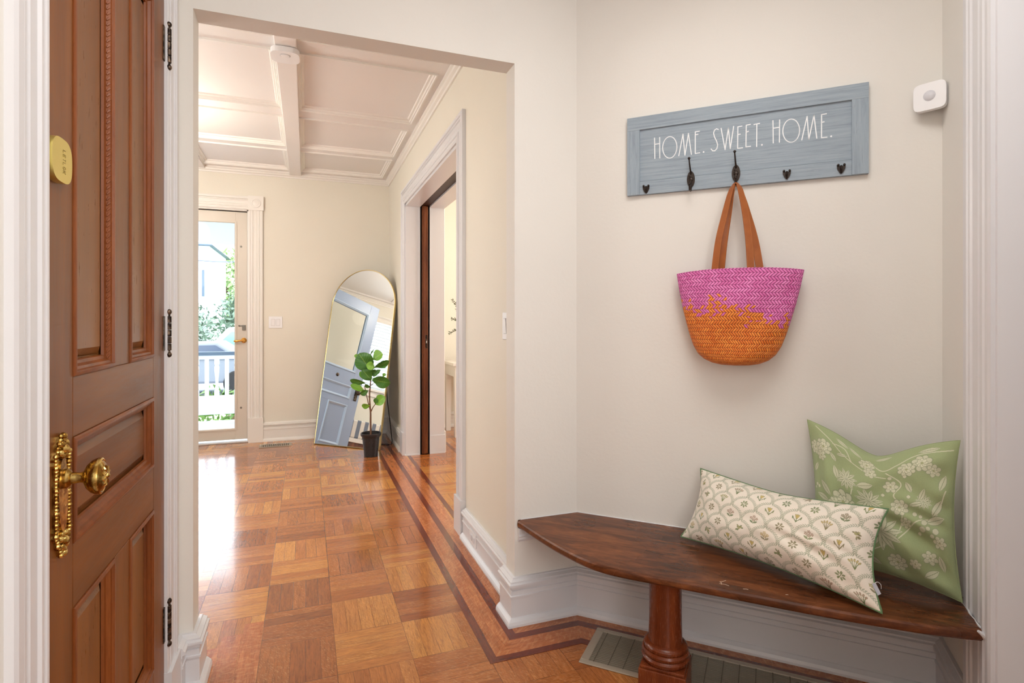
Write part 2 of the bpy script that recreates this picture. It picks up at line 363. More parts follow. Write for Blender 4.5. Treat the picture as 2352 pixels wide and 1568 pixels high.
# baseboards
def bb_prof(h, t=.022, shoe=True):
    P = [(0,0), (.040,0), (.040,.010), (.036,.020), (.026,.030), (t,.032)] if shoe else [(0,0), (t,0)]
    P += [(t,h-.074), (t+.004,h-.072), (t+.004,h-.066), (t,h-.064), (t,h-.048), (t-.004,h-.046), (t-.004,h-.042), (t+.002,h-.040), (t+.002,h-.032), (t+.010,h-.028), (t+.010,h-.020), (t+.003,h-.016), (t+.003,h-.010), (.012,h-.004), (.010,h), (0,h)]
    return P
def neg(P): return [(-d, t) for d, t in P]
struct('baseboard_hall_right', MB().sweep([(XR, DY0-.155), (XR, YB+.0)], neg(bb_prof(.165))), m_trim)
struct('baseboard_right', MB().sweep([(XO1, YB+.02), (XO1, YF), (A[0], A[1]), (B[0], B[1]), tuple(pw(.253,0,0)[:2])], neg(bb_prof(.182))), m_trim)
struct('baseboard_left', MB().sweep([(X0, 1.985), (X0, YF), (XO0, YF), (XO0, YB+.02)], neg(bb_prof(.182)), closed=False), m_trim)
struct('baseboard_far', MB().sweep([(SX1+.13, YFAR), (XR, YFAR), (XR, DY1+.15)], neg(bb_prof(.19))), m_trim2)
struct('baseboard_hall_left', MB().sweep([(XL, YB), (XL, YFAR), (SX0-.13, YFAR)], neg(bb_prof(.19))), m_trim2)
struct('baseboard_dining', MB().sweep([(XR+.335, DY1+.15), (XR+.335, 6.14), (4.1, 6.14)], neg(bb_prof(.17))), m_trim2)

# ceiling boards, mouldings
mb = MB(); tb = .022
bx = [(-1.02,-.91), (-.16,-.05)]; by = [(2.4,2.55), (3.14,3.29), (4.19,4.34), (5.08,5.20)]
mb.box(.745,YB,ZC-tb,XR,YFAR,ZC); mb.box(XL,YB,ZC-tb,XL+.11,YFAR,ZC); mb.box(XL+.11,5.88,ZC-tb,.745,YFAR,ZC)
for a, b in by: mb.box(-1.02, a, ZC-tb, .745, b, ZC)
mb.box(XL+.11, 4.62, ZC-.012, -1.02, 4.66, ZC)
struct('trim_13', mb, m_ceil)
mb = MB()
for a, b in bx: mb.box(a, YB, ZC-.05, b, YFAR, ZC)
struct('trim_14', mb, m_ceil, bevel=.004)
xs = [(-.91,-.16), (-.05,.745)]; ys = [(2.55,3.14), (3.29,4.19), (4.34,5.08), (5.20,5.88)]
mp = [(0,-tb-.012), (.008,-tb-.012), (.012,-tb-.002), (.018,-tb-.002), (.022,-.012), (.034,-.010), (.038,0), (0,0)]
mb = MB()
for xa, xb in xs:
    for ya, yb in ys: mb.sweep([(xa,ya), (xb,ya), (xb,yb), (xa,yb)], mp, (0,0,ZC), closed=True)
struct('trim_15', mb, m_trim2)
mb = MB(); cp = [(0,0), (.045,0), (.045,-.014), (.034,-.020), (.030,-.032), (.016,-.040), (.012,-.052), (0,-.052)]
mb.sweep([(XL,YB), (XR,YB), (XR,YFAR), (XL,YFAR)], cp, (0,0,ZC-tb), closed=True); struct('trim_16', mb, m_trim2)

# wide doorway in the hall's right wall
casing('trim_17', (XR, 0, 0), YA, -XA, DY0, DY1, DZ, .14, .026, m_trim, .2)
mb = MB()
for y0, y1 in ((DY1, DY1+.02), (DY0-.02, DY0)):
    yy0, yy1 = (y0-.018, y1) if y0 == DY1 else (y0, y1+.018)
    mb.box(XR-.004, yy0, 0, .952, yy1, DZ); mb.box(1.038, yy0, 0, XR+.345, yy1, DZ)
mb.box(XR-.004, DY0, DZ-.02, .952, DY1, DZ+.01); mb.box(1.038, DY0, DZ-.02, XR+.345, DY1, DZ+.01)
for x in (.945, 1.038): 
    mb.box(x, DY1-.03, 0, x+.007, DY1, DZ)
for x0, x1 in ((XR-.012, .952), (1.038, XR+.353)): mb.box(x0, DY1-.026, 0, x1, DY1+.01, .012)
mb.box(1.038, DY1-.024, 0, XR+.352, DY1+.01, .165)
struct('trim_18', mb, m_trim)
struct('pocket_shade', MB().box(.952, DY1-.002, 0, 1.038, DY1+.02, DZ), m_black)  # black sheet stands in for the shade inside the door pocket
struct('trim_20', MB().box(.952, DY0, DZ-.006, 1.038, DY1, DZ+.02), M('dark_track_wood', .5, srgb(62,34,22)).m)
casing('trim_21', (XR+.335, 0, 0), -YA, XA, -DY1, -DY0, DZ, .14, .024, m_trim2, .19)
pdr = thing('door_3', (.995, DY1-.01, 0), kind='structure')
mb = MB(); mb.box(.968, DY1-.035, .01, 1.022, DY1+.02, DZ-.01); mb.box(.978, DY1-.043, .01, .996, DY1-.03, DZ-.01)
build('door_edge', mb, m_dark, pdr, bevel=.003)
build('latch_plate', MB().box(.998, DY1-.04, .95, 1.016, DY1-.033, 1.07), m_bronze, pdr, bevel=.001)
build('latch_bolt', MB().box(1.003, DY1-.047, 1.0, 1.011, DY1-.04, 1.02), m_steel, pdr)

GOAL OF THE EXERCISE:
Give the material again exactly as it is, but keep the pictures out.

RESPONSE:
Write part 2 of the bpy script that recreates this picture. It picks up at line 363. More parts follow. Write for Blender 4.5. Treat the picture as 2352 pixels wide and 1568 pixels high.
# baseboards
def bb_prof(h, t=.022, shoe=True):
    P = [(0,0), (.040,0), (.040,.010), (.036,.020), (.026,.030), (t,.032)] if shoe else [(0,0), (t,0)]
    P += [(t,h-.074), (t+.004,h-.072), (t+.004,h-.066), (t,h-.064), (t,h-.048), (t-.004,h-.046), (t-.004,h-.042), (t+.002,h-.040), (t+.002,h-.032), (t+.010,h-.028), (t+.010,h-.020), (t+.003,h-.016), (t+.003,h-.010), (.012,h-.004), (.010,h), (0,h)]
    return P
def neg(P): return [(-d, t) for d, t in P]
struct('baseboard_hall_right', MB().sweep([(XR, DY0-.155), (XR, YB+.0)], neg(bb_prof(.165))), m_trim)
struct('baseboard_right', MB().sweep([(XO1, YB+.02), (XO1, YF), (A[0], A[1]), (B[0], B[1]), tuple(pw(.253,0,0)[:2])], neg(bb_prof(.182))), m_trim)
struct('baseboard_left', MB().sweep([(X0, 1.985), (X0, YF), (XO0, YF), (XO0, YB+.02)], neg(bb_prof(.182)), closed=False), m_trim)
struct('baseboard_far', MB().sweep([(SX1+.13, YFAR), (XR, YFAR), (XR, DY1+.15)], neg(bb_prof(.19))), m_trim2)
struct('baseboard_hall_left', MB().sweep([(XL, YB), (XL, YFAR), (SX0-.13, YFAR)], neg(bb_prof(.19))), m_trim2)
struct('baseboard_dining', MB().sweep([(XR+.335, DY1+.15), (XR+.335, 6.14), (4.1, 6.14)], neg(bb_prof(.17))), m_trim2)

# ceiling boards, mouldings
mb = MB(); tb = .022
bx = [(-1.02,-.91), (-.16,-.05)]; by = [(2.4,2.55), (3.14,3.29), (4.19,4.34), (5.08,5.20)]
mb.box(.745,YB,ZC-tb,XR,YFAR,ZC); mb.box(XL,YB,ZC-tb,XL+.11,YFAR,ZC); mb.box(XL+.11,5.88,ZC-tb,.745,YFAR,ZC)
for a, b in by: mb.box(-1.02, a, ZC-tb, .745, b, ZC)
mb.box(XL+.11, 4.62, ZC-.012, -1.02, 4.66, ZC)
struct('trim_13', mb, m_ceil)
mb = MB()
for a, b in bx: mb.box(a, YB, ZC-.05, b, YFAR, ZC)
struct('trim_14', mb, m_ceil, bevel=.004)
xs = [(-.91,-.16), (-.05,.745)]; ys = [(2.55,3.14), (3.29,4.19), (4.34,5.08), (5.20,5.88)]
mp = [(0,-tb-.012), (.008,-tb-.012), (.012,-tb-.002), (.018,-tb-.002), (.022,-.012), (.034,-.010), (.038,0), (0,0)]
mb = MB()
for xa, xb in xs:
    for ya, yb in ys: mb.sweep([(xa,ya), (xb,ya), (xb,yb), (xa,yb)], mp, (0,0,ZC), closed=True)
struct('trim_15', mb, m_trim2)
mb = MB(); cp = [(0,0), (.045,0), (.045,-.014), (.034,-.020), (.030,-.032), (.016,-.040), (.012,-.052), (0,-.052)]
mb.sweep([(XL,YB), (XR,YB), (XR,YFAR), (XL,YFAR)], cp, (0,0,ZC-tb), closed=True); struct('trim_16', mb, m_trim2)

# wide doorway in the hall's right wall
casing('trim_17', (XR, 0, 0), YA, -XA, DY0, DY1, DZ, .14, .026, m_trim, .2)
mb = MB()
for y0, y1 in ((DY1, DY1+.02), (DY0-.02, DY0)):
    yy0, yy1 = (y0-.018, y1) if y0 == DY1 else (y0, y1+.018)
    mb.box(XR-.004, yy0, 0, .952, yy1, DZ); mb.box(1.038, yy0, 0, XR+.345, yy1, DZ)
mb.box(XR-.004, DY0, DZ-.02, .952, DY1, DZ+.01); mb.box(1.038, DY0, DZ-.02, XR+.345, DY1, DZ+.01)
for x in (.945, 1.038): 
    mb.box(x, DY1-.03, 0, x+.007, DY1, DZ)
for x0, x1 in ((XR-.012, .952), (1.038, XR+.353)): mb.box(x0, DY1-.026, 0, x1, DY1+.01, .012)
mb.box(1.038, DY1-.024, 0, XR+.352, DY1+.01, .165)
struct('trim_18', mb, m_trim)
struct('pocket_shade', MB().box(.952, DY1-.002, 0, 1.038, DY1+.02, DZ), m_black)  # black sheet stands in for the shade inside the door pocket
struct('trim_20', MB().box(.952, DY0, DZ-.006, 1.038, DY1, DZ+.02), M('dark_track_wood', .5, srgb(62,34,22)).m)
casing('trim_21', (XR+.335, 0, 0), -YA, XA, -DY1, -DY0, DZ, .14, .024, m_trim2, .19)
pdr = thing('door_3', (.995, DY1-.01, 0), kind='structure')
mb = MB(); mb.box(.968, DY1-.035, .01, 1.022, DY1+.02, DZ-.01); mb.box(.978, DY1-.043, .01, .996, DY1-.03, DZ-.01)
build('door_edge', mb, m_dark, pdr, bevel=.003)
build('latch_plate', MB().box(.998, DY1-.04, .95, 1.016, DY1-.033, 1.07), m_bronze, pdr, bevel=.001)
build('latch_bolt', MB().box(1.003, DY1-.047, 1.0, 1.011, DY1-.04, 1.02), m_steel, pdr)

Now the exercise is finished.